— start —

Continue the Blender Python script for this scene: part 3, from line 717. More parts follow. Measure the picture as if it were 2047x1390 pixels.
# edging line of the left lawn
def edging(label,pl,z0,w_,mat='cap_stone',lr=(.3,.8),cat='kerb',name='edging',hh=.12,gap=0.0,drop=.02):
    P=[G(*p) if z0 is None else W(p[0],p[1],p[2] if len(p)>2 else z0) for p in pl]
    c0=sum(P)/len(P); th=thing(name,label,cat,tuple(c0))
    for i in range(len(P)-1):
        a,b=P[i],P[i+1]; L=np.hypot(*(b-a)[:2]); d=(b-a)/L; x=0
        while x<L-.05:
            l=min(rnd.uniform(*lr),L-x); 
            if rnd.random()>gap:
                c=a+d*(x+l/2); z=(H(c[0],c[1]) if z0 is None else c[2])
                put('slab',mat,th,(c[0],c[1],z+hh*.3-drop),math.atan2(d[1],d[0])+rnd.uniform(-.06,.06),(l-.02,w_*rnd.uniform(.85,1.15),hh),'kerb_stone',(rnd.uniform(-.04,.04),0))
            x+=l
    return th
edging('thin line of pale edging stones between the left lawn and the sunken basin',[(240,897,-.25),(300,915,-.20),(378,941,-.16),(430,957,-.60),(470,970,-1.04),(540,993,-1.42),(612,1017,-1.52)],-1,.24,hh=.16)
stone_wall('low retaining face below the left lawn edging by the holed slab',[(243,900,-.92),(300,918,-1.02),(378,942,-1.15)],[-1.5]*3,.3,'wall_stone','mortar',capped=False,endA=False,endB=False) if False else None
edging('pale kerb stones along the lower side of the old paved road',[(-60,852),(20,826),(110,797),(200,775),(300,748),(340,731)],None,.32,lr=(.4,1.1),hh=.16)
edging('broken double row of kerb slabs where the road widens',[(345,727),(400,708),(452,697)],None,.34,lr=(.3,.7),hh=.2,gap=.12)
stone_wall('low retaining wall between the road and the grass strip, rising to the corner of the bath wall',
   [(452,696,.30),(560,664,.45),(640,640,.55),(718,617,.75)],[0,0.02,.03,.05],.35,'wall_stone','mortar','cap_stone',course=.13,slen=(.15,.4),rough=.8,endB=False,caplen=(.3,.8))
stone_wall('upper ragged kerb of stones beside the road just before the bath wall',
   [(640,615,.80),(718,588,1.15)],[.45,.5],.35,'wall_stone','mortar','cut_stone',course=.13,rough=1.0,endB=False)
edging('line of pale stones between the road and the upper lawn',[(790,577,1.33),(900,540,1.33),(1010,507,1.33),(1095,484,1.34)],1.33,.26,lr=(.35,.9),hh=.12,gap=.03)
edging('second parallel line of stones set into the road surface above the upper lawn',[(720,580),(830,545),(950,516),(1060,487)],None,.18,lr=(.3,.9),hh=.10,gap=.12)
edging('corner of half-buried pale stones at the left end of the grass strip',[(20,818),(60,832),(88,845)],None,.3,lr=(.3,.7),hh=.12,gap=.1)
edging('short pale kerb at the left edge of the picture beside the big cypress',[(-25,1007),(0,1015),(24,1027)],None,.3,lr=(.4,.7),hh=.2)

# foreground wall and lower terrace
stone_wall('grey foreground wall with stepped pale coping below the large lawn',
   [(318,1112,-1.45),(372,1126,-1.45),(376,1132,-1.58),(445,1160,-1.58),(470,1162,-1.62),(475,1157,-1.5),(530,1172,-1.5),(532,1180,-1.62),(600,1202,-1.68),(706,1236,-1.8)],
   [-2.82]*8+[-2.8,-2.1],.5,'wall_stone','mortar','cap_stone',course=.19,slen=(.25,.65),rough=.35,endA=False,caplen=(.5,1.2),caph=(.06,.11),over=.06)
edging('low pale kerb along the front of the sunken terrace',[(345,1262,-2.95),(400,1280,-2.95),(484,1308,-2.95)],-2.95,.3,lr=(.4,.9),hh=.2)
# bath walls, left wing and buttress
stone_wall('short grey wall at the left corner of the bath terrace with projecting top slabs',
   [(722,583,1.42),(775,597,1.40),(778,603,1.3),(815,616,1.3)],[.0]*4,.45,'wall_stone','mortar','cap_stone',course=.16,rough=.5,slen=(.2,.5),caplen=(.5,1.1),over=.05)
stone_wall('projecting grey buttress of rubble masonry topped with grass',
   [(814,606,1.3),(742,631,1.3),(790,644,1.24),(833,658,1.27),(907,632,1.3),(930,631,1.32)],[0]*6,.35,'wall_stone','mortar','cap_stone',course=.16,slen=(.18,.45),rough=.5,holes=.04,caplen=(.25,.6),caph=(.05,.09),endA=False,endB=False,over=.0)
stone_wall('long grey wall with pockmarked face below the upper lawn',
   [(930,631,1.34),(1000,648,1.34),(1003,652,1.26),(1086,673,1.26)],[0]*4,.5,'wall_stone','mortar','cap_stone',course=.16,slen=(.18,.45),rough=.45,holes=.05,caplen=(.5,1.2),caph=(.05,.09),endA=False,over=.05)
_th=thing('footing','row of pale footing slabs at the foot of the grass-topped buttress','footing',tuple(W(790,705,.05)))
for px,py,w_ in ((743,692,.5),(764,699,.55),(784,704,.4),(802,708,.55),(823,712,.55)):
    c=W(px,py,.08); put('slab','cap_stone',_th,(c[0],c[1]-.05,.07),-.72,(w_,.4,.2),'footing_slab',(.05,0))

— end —

## THE EXERCISE
Extract the full listing and reproduce each line exactly.

## COMPLETED TASK
Continue the Blender Python script for this scene: part 3, from line 717. More parts follow. Measure the picture as if it were 2047x1390 pixels.
# edging line of the left lawn
def edging(label,pl,z0,w_,mat='cap_stone',lr=(.3,.8),cat='kerb',name='edging',hh=.12,gap=0.0,drop=.02):
    P=[G(*p) if z0 is None else W(p[0],p[1],p[2] if len(p)>2 else z0) for p in pl]
    c0=sum(P)/len(P); th=thing(name,label,cat,tuple(c0))
    for i in range(len(P)-1):
        a,b=P[i],P[i+1]; L=np.hypot(*(b-a)[:2]); d=(b-a)/L; x=0
        while x<L-.05:
            l=min(rnd.uniform(*lr),L-x); 
            if rnd.random()>gap:
                c=a+d*(x+l/2); z=(H(c[0],c[1]) if z0 is None else c[2])
                put('slab',mat,th,(c[0],c[1],z+hh*.3-drop),math.atan2(d[1],d[0])+rnd.uniform(-.06,.06),(l-.02,w_*rnd.uniform(.85,1.15),hh),'kerb_stone',(rnd.uniform(-.04,.04),0))
            x+=l
    return th
edging('thin line of pale edging stones between the left lawn and the sunken basin',[(240,897,-.25),(300,915,-.20),(378,941,-.16),(430,957,-.60),(470,970,-1.04),(540,993,-1.42),(612,1017,-1.52)],-1,.24,hh=.16)
stone_wall('low retaining face below the left lawn edging by the holed slab',[(243,900,-.92),(300,918,-1.02),(378,942,-1.15)],[-1.5]*3,.3,'wall_stone','mortar',capped=False,endA=False,endB=False) if False else None
edging('pale kerb stones along the lower side of the old paved road',[(-60,852),(20,826),(110,797),(200,775),(300,748),(340,731)],None,.32,lr=(.4,1.1),hh=.16)
edging('broken double row of kerb slabs where the road widens',[(345,727),(400,708),(452,697)],None,.34,lr=(.3,.7),hh=.2,gap=.12)
stone_wall('low retaining wall between the road and the grass strip, rising to the corner of the bath wall',
   [(452,696,.30),(560,664,.45),(640,640,.55),(718,617,.75)],[0,0.02,.03,.05],.35,'wall_stone','mortar','cap_stone',course=.13,slen=(.15,.4),rough=.8,endB=False,caplen=(.3,.8))
stone_wall('upper ragged kerb of stones beside the road just before the bath wall',
   [(640,615,.80),(718,588,1.15)],[.45,.5],.35,'wall_stone','mortar','cut_stone',course=.13,rough=1.0,endB=False)
edging('line of pale stones between the road and the upper lawn',[(790,577,1.33),(900,540,1.33),(1010,507,1.33),(1095,484,1.34)],1.33,.26,lr=(.35,.9),hh=.12,gap=.03)
edging('second parallel line of stones set into the road surface above the upper lawn',[(720,580),(830,545),(950,516),(1060,487)],None,.18,lr=(.3,.9),hh=.10,gap=.12)
edging('corner of half-buried pale stones at the left end of the grass strip',[(20,818),(60,832),(88,845)],None,.3,lr=(.3,.7),hh=.12,gap=.1)
edging('short pale kerb at the left edge of the picture beside the big cypress',[(-25,1007),(0,1015),(24,1027)],None,.3,lr=(.4,.7),hh=.2)

# foreground wall and lower terrace
stone_wall('grey foreground wall with stepped pale coping below the large lawn',
   [(318,1112,-1.45),(372,1126,-1.45),(376,1132,-1.58),(445,1160,-1.58),(470,1162,-1.62),(475,1157,-1.5),(530,1172,-1.5),(532,1180,-1.62),(600,1202,-1.68),(706,1236,-1.8)],
   [-2.82]*8+[-2.8,-2.1],.5,'wall_stone','mortar','cap_stone',course=.19,slen=(.25,.65),rough=.35,endA=False,caplen=(.5,1.2),caph=(.06,.11),over=.06)
edging('low pale kerb along the front of the sunken terrace',[(345,1262,-2.95),(400,1280,-2.95),(484,1308,-2.95)],-2.95,.3,lr=(.4,.9),hh=.2)
# bath walls, left wing and buttress
stone_wall('short grey wall at the left corner of the bath terrace with projecting top slabs',
   [(722,583,1.42),(775,597,1.40),(778,603,1.3),(815,616,1.3)],[.0]*4,.45,'wall_stone','mortar','cap_stone',course=.16,rough=.5,slen=(.2,.5),caplen=(.5,1.1),over=.05)
stone_wall('projecting grey buttress of rubble masonry topped with grass',
   [(814,606,1.3),(742,631,1.3),(790,644,1.24),(833,658,1.27),(907,632,1.3),(930,631,1.32)],[0]*6,.35,'wall_stone','mortar','cap_stone',course=.16,slen=(.18,.45),rough=.5,holes=.04,caplen=(.25,.6),caph=(.05,.09),endA=False,endB=False,over=.0)
stone_wall('long grey wall with pockmarked face below the upper lawn',
   [(930,631,1.34),(1000,648,1.34),(1003,652,1.26),(1086,673,1.26)],[0]*4,.5,'wall_stone','mortar','cap_stone',course=.16,slen=(.18,.45),rough=.45,holes=.05,caplen=(.5,1.2),caph=(.05,.09),endA=False,over=.05)
_th=thing('footing','row of pale footing slabs at the foot of the grass-topped buttress','footing',tuple(W(790,705,.05)))
for px,py,w_ in ((743,692,.5),(764,699,.55),(784,704,.4),(802,708,.55),(823,712,.55)):
    c=W(px,py,.08); put('slab','cap_stone',_th,(c[0],c[1]-.05,.07),-.72,(w_,.4,.2),'footing_slab',(.05,0))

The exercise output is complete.